Whatever the case may be, if we are already relying on a large correction in our fuel trims, if something does happen, we are giving the ECU less room to be able to make adjustments to compensate.

Ignition Timing

To a certain extent the ECU is making fuelling corrections based on the MAF sensor signal. If the signal from the MAF sensor is not accurate the ECU is going to be basing the igntion values on in accurate data which caused the ignition timing to be less than accurate/optimum.

Typically the Inside Diameter (ID) of an aftermarket MAF tube will be larger than the stock MAF tube ID. Most Intakes will change the way the air flows through the MAF tube and thus across the MAF sensor itself. This results in a lower MAF sensor voltage output that is given to the engine ECU for the same mass airflow.

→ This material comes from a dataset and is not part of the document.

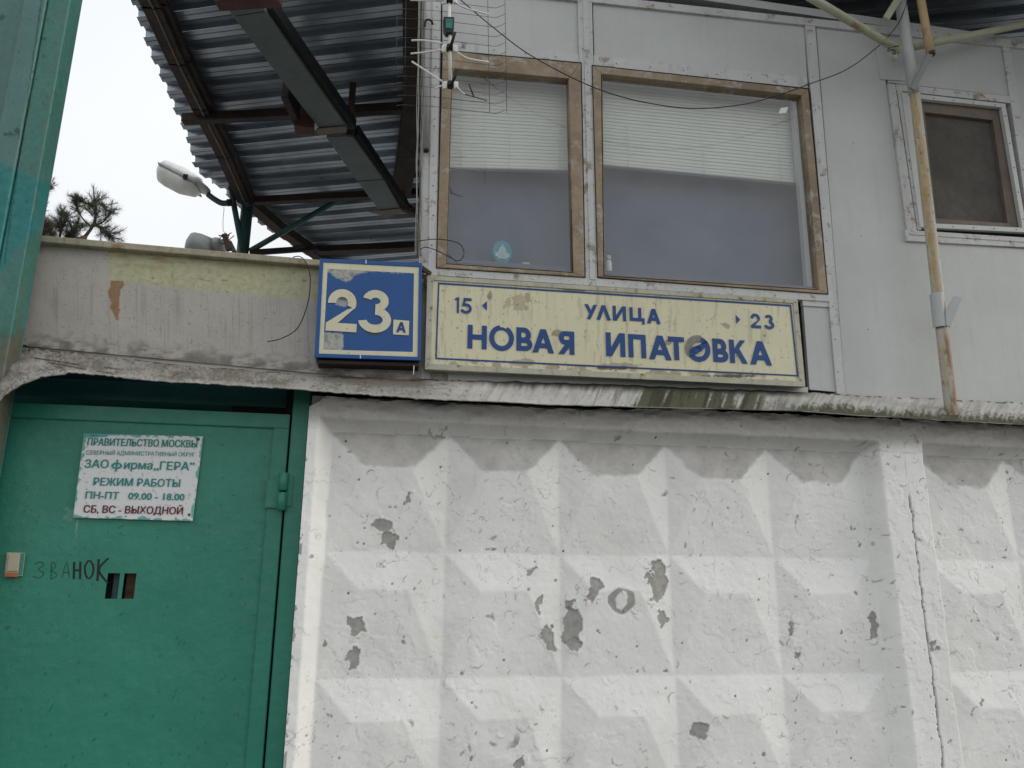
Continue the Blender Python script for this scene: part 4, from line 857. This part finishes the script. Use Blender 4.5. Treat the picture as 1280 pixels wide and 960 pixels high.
# ------------------------------------------------------------------ teal gate post at the left edge
YQ = -.11
xq1 = at(45, 240, YQ).x; xq0 = at(24, 240, YQ).x; z_a = at(13, 436, YQ).z
def post():
    # channel profile in plan (X, Y): rear lip, outer strip, seam step, wide rounded face
    xs_ = at(13.5, 240, YQ).x
    prof = [(xq1, YQ+.09), (xq1+.001, YQ+.02), (xq1, YQ+.003), (xq1-.004, YQ), (xs_+.010, YQ+.001), (xs_+.006, YQ+.002), (xs_+.003, YQ+.010), (xs_, YQ+.001), (xs_-.004, YQ-.004), (xs_-.03, YQ-.006), (xs_-.06, YQ-.004), (xs_-.075, YQ+.006), (xs_-.082, YQ+.024), (xs_-.11, YQ+.028), (xs_-.22, YQ+.030), (xs_-.25, YQ+.03), (xs_-.25, YQ+.09)]
    P = []; 
    for (a, b), (c, d) in zip(prof, prof[1:]):
        L_ = math.hypot(c-a, d-b); n = max(1, int(L_/.003))
        for k in range(n): P.append((a+(c-a)*k/n, b+(d-b)*k/n))
    P.append(prof[-1]); P = np.array(P)
    zs = np.concatenate([np.linspace(0, z_a-.05, 20)[:-1], np.arange(z_a-.05, 4.3, .006)])
    X = np.repeat(P[:, 0][None], len(zs), 0); Y = np.repeat(P[:, 1][None], len(zs), 0); Z = np.repeat(zs[:, None], len(P), 1)
    PX, PY = px_of(X, Y, Z); n = fbm(PX/6, PY/6, 101, 4)-.5; n2 = fbm(PX/20, PY/30, 102, 3)-.5
    seam = 52-PY*.142
    fresh = sstep(214, 220, PY-(PX-30)*.4+n*10)*sstep(330, 322, PY+(PX-12)*1.1+n*14+n2*10)
    green = (PX > seam+2)*(1-fresh)*.75
    dark = (1-sstep(.4, 1.6, np.abs(PX-seam+n*3)))*(PY < 330)*.9
    for (cx, cy, rx, ry) in ((14, 168, 7, 2.5), (54, 48, 6, 2.5), (2, 20, 3, 4), (20, 163, 4, 4)): dark = np.maximum(dark, (1-sstep(.8, 1.1, np.hypot((PX-cx)/rx, (PY-cy)/ry)+n*2))*.85)
    dark = np.maximum(dark, sstep(.76, .80, fbm(PX/3, PY/3, 103, 3))*.6); dark = np.maximum(dark, sstep(395, 430, PY+n*40)*.5)
    rus = sstep(418, 436, PY+n*30+(PX-5)*.5)*.6
    rus = np.maximum(rus, (1-sstep(.5, 1.8, np.abs(PX-(78-PY*.136))))*.5*sstep(.4, .6, fbm(PY/20, PY*0, 105, 2)))
    Y = Y+(fbm(X*20, Z*12, 104, 3)-.5)*.003
    me = grid_mesh('channel', X, Y, Z, {'fresh': fresh, 'green': green, 'dark': dark, 'rusty': rus}); return me
gp = empty('gate_post', (xq1-.12, YQ, 0), 'tall weathered teal steel gate post at the far left', 'post')
link('channel', post(), m_post, gp, smooth=True)
bm_out('rear_plate', box_bm((xq1-.15, YQ+.095, 2.15), .30, .008, 4.3), m_post, gp)
slab('straps', [(6, 457), (16, 456), (12, 470), (3, 470)], YQ-.002, .02, m_tealdark, gp) if False else None

# ------------------------------------------------------------------ corrugated canopy over the yard
H = 4.5; KS = 2.9/2.4
can = empty('corrugated_canopy', (-.3, 3.0, 0), 'dark corrugated steel canopy on rusty beams behind the parapet and the cabin', 'canopy')
CD = Vector((1, -.376, 0)).normalized()             # along the corrugations
CN = Vector((.376, 1, 0)).normalized()              # across them, away from the camera
PITCH = .151
def ab(p): return p.dot(CD), (p.x*CN.x+p.y*CN.y)
left_edge = [(140, -60), (160, -22), (173, 13), (183, 42), (193, 73), (203, 95), (213, 117), (220, 133), (230, 152), (237, 167), (242, 190), (248, 210), (258, 222), (278, 236), (307, 262), (345, 293), (400, 327), (440, 352), (500, 392)]
LE = [ab(atz(x, y, H)) for x, y in left_edge]
LEb = [p[1] for p in LE]; LEa = [p[0] for p in LE]
b0 = .25; b1 = LEb[-1]; a_right = ab(atz(1420, 60, H))[0]+1.5
def canopy():
    pass
    k = 0; nrib = int((b1-b0)/PITCH); per = 6
    hgt = .024
    prof = [(0, 0), (.34, 0), (.40, -hgt*0), (.42, 0), (.52, hgt), (.70, hgt), (.74, hgt-.004), (.78, hgt), (.90, hgt), (1.0, 0)]
    hgt = .026; prof = [(0, 0), (.22, 0), (.245, .007), (.27, 0), (.48, 0), (.53, hgt), (.72, hgt), (.74, hgt-.006), (.76, hgt), (.95, hgt), (1.0, 0)]
    shared = None
    for s in range(0, nrib, per):
        bm = bmesh.new()
        for i in range(s, min(s+per, nrib)):
            bb = b0+i*PITCH; bmid = bb+PITCH/2
            aL = float(np.interp(bmid, LEb, LEa)) if bmid > LEb[0] else LEa[0]-.05
            eg = .85*(float(np.interp(bmid+.05, LEb, LEa))-float(np.interp(bmid-.05, LEb, LEa)))/.1*PITCH*1.0 if bmid > LEb[0]+.05 else 0
            aL -= .015+random.uniform(0, .012); aR = a_right
            n = 10; pv = None
            for j in range(n+1):
                a = aL+(aR-aL)*(j/n)**1.3; row = []
                for (t, hz) in prof:
                    p = CD*(a+(1-j/n)**3*eg*(t-.5))+CN*(bb+t*PITCH); row.append(bm.verts.new((p.x, p.y, H+hz*KS+.006*math.sin(a*1.7+(i+t)*.9))))
                if pv:
                    for q in range(len(prof)-1): bm.faces.new((pv[q], pv[q+1], row[q+1], row[q]))
                pv = row
        me = bpy.data.meshes.new('roof_sheet'); bmesh.ops.solidify(bm, geom=bm.faces[:], thickness=.001) if False else None
        bm.to_mesh(me); bm.free(); link('roof_sheet', me, m_galv, can)
canopy()
ZB = H-.066
def zpath(pix, Z): return [atz(x, y, Z) for x, y in pix]
rim = zpath([(168, -40), (190, 0), (222, 72), (250, 129), (280, 189), (305, 247)], ZB)
rim2 = zpath([(305, 247), (352, 287), (405, 324), (470, 372)], ZB)
def chain(name, pts, wd, ht, m):
    bm = bmesh.new()
    for a, b in zip(pts, pts[1:]): beam_bm(a, b+(b-a).normalized()*.01, wd, ht, bm=bm, bev=0)
    return bm_out(name, bm, m, can)
chain('rim_beam', rim, .09, .085, m_rustbeam)
chain('rim_angle', [p+Vector((.012, 0, -.046)) for p in rim], .008, .008, m_brownwood)  # lighter strip stands in for the highlight along the angle's edge
chain('rim_angle', [p+Vector((.055, 0, .01)) for p in rim], .03, .05, m_rustbeam)
chain('rim_beam', rim2, .085, .07, m_rustbeam)
for a, b, zz, wd, ht, mm in (((229, 149), (545, 133), ZB-.042, .05, .055, m_rustbeam), ((318, 251), (545, 240), ZB-.024, .055, .05, m_rustbeam), ((396, 313), (545, 307), ZB, .085, .055, m_rustbeam)):
    beam('purlin', atz(*a, zz), atz(*b, zz), wd, ht, mm, can)
ZD = H-.43
dl = [((262, -32), (322, -32)), ((293, 19), (331, 15)), ((403, 166), (436, 162))]
def strip_box(name, quad, Z, ht, m):
    return bm_out(name, prism_bm([atz(x, y, Z) for x, y in quad], Vector((0, 0, ht)), .002), m, can)
strip_box('box_beam', [(250, -40), (301, -40), (331, 14), (291, 20)], ZD, .07, m_duct)
strip_box('box_beam', [(291.6, 21), (331.6, 15), (435, 161), (403, 166)], ZD+.002, .07, m_duct)
strip_box('box_beam', [(408, 172), (440, 170), (479, 224), (446, 226)], ZD+.05, .07, m_duct)
strip_box('box_beam', [(446.8, 227), (479.8, 225), (500, 261), (474, 263)], ZD+.052, .07, m_duct)
strip_box('beam_side_shade', [(331.6, 13), (341.5, 11), (445, 161), (435.6, 162)], ZD+.02, .06, m_cast)  # dark strips added as the shaded right side of the box beams
strip_box('beam_side_shade', [(441, 170), (448, 168), (506, 256), (500.6, 261)], ZD+.07, .06, m_cast)
strip_box('splice_plate', [(396, 161), (432, 158), (434, 165), (398, 169)], ZD-.006, .006, m_brownwood)
strip_box('splice_plate', [(461, 265), (500, 261), (506, 266), (480, 271)], ZD+.044, .006, m_brownwood)
beam('hanger', atz(437, 170, ZD+.02), atz(437, 170, ZD+.02)+Vector((0, 0, .34)), .036, .024, m_rustbeam, can, up=Vector((0, 1, 0)))
p = atz(380, 163, ZD-.04); beam('bracket', p, p+Vector((0, .02, .36)), .10, .07, m_rustbright, can, up=Vector((0, 1, 0)))
beam('bracket', atz(357, 108, ZD+.07), atz(376, 150, ZD+.05), .036, .14, m_rustbeam, can)
beam('bracket', atz(272, 2, ZD-.02), atz(350, -3, ZD-.02), .06, .05, m_rustbright, can)
beam('rafter', atz(519, 120, ZB-.02), atz(502, 238, ZB-.02), .13, .11, m_rustbeam, can)
beam('rafter', atz(519, 120, ZB-.02), atz(521, -40, ZB-.02), .13, .11, m_rustbeam, can)
beam('rafter', atz(505, 258, ZB-.1), atz(560, 290, ZB-.1), .05, .05, m_rustbeam, can)
# dark patch of the far purlin web seen at the duct end
beam('strut', atz(500, 240, ZB-.05), atz(512, 262, ZB-.25), .03, .03, m_rustbeam, can)
# green column at the canopy corner and its braces
cp = atz(309, 258, H-.12); yc = cp.y
tube('column', [Vector((cp.x, yc, 0)), Vector((cp.x, yc, H-.12))], .043, m_greenpole, can, seg=16)
tube('brace', [at(303, 312, yc-.03), at(281, 196, yc-.03)], .0205, m_greenpole, can)
tube('brace', [at(310, 259, yc-.03), at(289, 208, yc-.05)], .0195, m_greenpole, can)
tube('brace', [at(312, 314, yc), at(357, 288, yc), at(400, 263, yc), at(426, 248, yc), at(462, 245, yc)], .0205, m_greenpole, can)
beam('tie_bar', at(312, 316, yc), at(398, 310, yc), .036, .036, m_cast, can)
beam('tie_bar', at(366, 310, yc-.02), at(382, 308, yc-.02), .03, .03, m_rustbeam, can)
for x in (3.6, 5.6):
    tube('column', [Vector((x, 3.2, 0)), Vector((x, 3.2, H-.05))], .043, m_greenpole, can, seg=16)

# ------------------------------------------------------------------ street lamp on the corner column
yl = yc-.1
sl_ = empty('street_lamp', at(288, 254, yl), 'old grey cobra head lamp with a milky lens hanging from the canopy corner', 'lamp')
def lamp():
    a = at(260, 243, yl); b = at(202, 213, yl); ax = (b-a); Ln = ax.length; ax.normalize(); up = Vector((0, -1, 0)).cross(ax); up = up if up.z > 0 else -up; sd_ = ax.cross(up)
    def loft(prof, half, m, name, cut):
        bm = bmesh.new(); R = []
        for t, wv, hv in prof:
            c = a+ax*(t*Ln); row = []
            for k in range(11):
                th = math.pi*k/10; row.append(bm.verts.new(c+sd_*(wv*math.cos(th))+up*((hv*.92*math.sin(th))*half+cut)))
            R.append(row)
        for r0, r1 in zip(R, R[1:]):
            for k in range(10): bm.faces.new((r0[k], r0[k+1], r1[k+1], r1[k]))
            bm.faces.new((r0[0], r1[0], r1[-1], r0[-1]))
        bm.faces.new(R[0]); bm.faces.new(R[-1][::-1]); return bm_out(name, bm, m, sl_, smooth=True)
    loft([(0, .03, .035), (.08, .045, .05), (.2, .06, .06), (.26, .085, .085), (.6, .105, .10), (.9, .10, .085), (.97, .095, .08), (1.0, .085, .06)], 1, m_lamp, 'housing', .004)
    loft([(.18, .05, .02), (.24, .085, .06), (.5, .10, .095), (.8, .10, .095), (.95, .095, .085), (1.01, .08, .05)], -1, m_lens, 'lens', -.004)
    c = a+ax*(.6*Ln); bm = beam_bm(a+ax*(.2*Ln), a+ax*(1.0*Ln), .222, .01, up=up, bm=None, bev=.001); bm_out('rim', bm, m_flood, sl_)
    bm_out('latch', box_bm(a+ax*(.42*Ln)-sd_*0+Vector((0, -.108, 0))+up*.0, .03, .012, .035), m_cast, sl_)
    return a
a = lamp()
tube('arm', [a, at(268, 249, yl), at(278, 254, yl), at(290, 253, yl)], .021, M('dark blue grey arm', (.05, .075, .09), .5), sl_, sm=5)
tube('collar', [at(284, 253.5, yl), at(290, 253, yl)], .026, m_cast, sl_)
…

This lower mass airflow reading will lead to a lower engine load, more advanced Ignition timing and a leaner AFR. It’s very important that the MAF scaling is adjusted (normally increased) to counteract this problem.


Resetting Engine ECU & Trims

If we reset our ECU for whatever reason, and our MAF calibration is accurate, the AFRs are going to be accurate from the off (everything else being setup properly).

If on the other hand we have been relying on high fuel trims by the ECU to get the fuelling correct it’s going to take some time for ECU to relearn what these trims need to be. Granted this might not take very long, but if the MAF was calibrated properly, it would not need any time at all.

Best Practice

In general I think it’s best practice to have our fuel trims as small as possible. It has the benefits detailed above and few if any downsides (perhaps we have to do a bit more work with our fuelling maps but the benefits we get more than make up for time invested).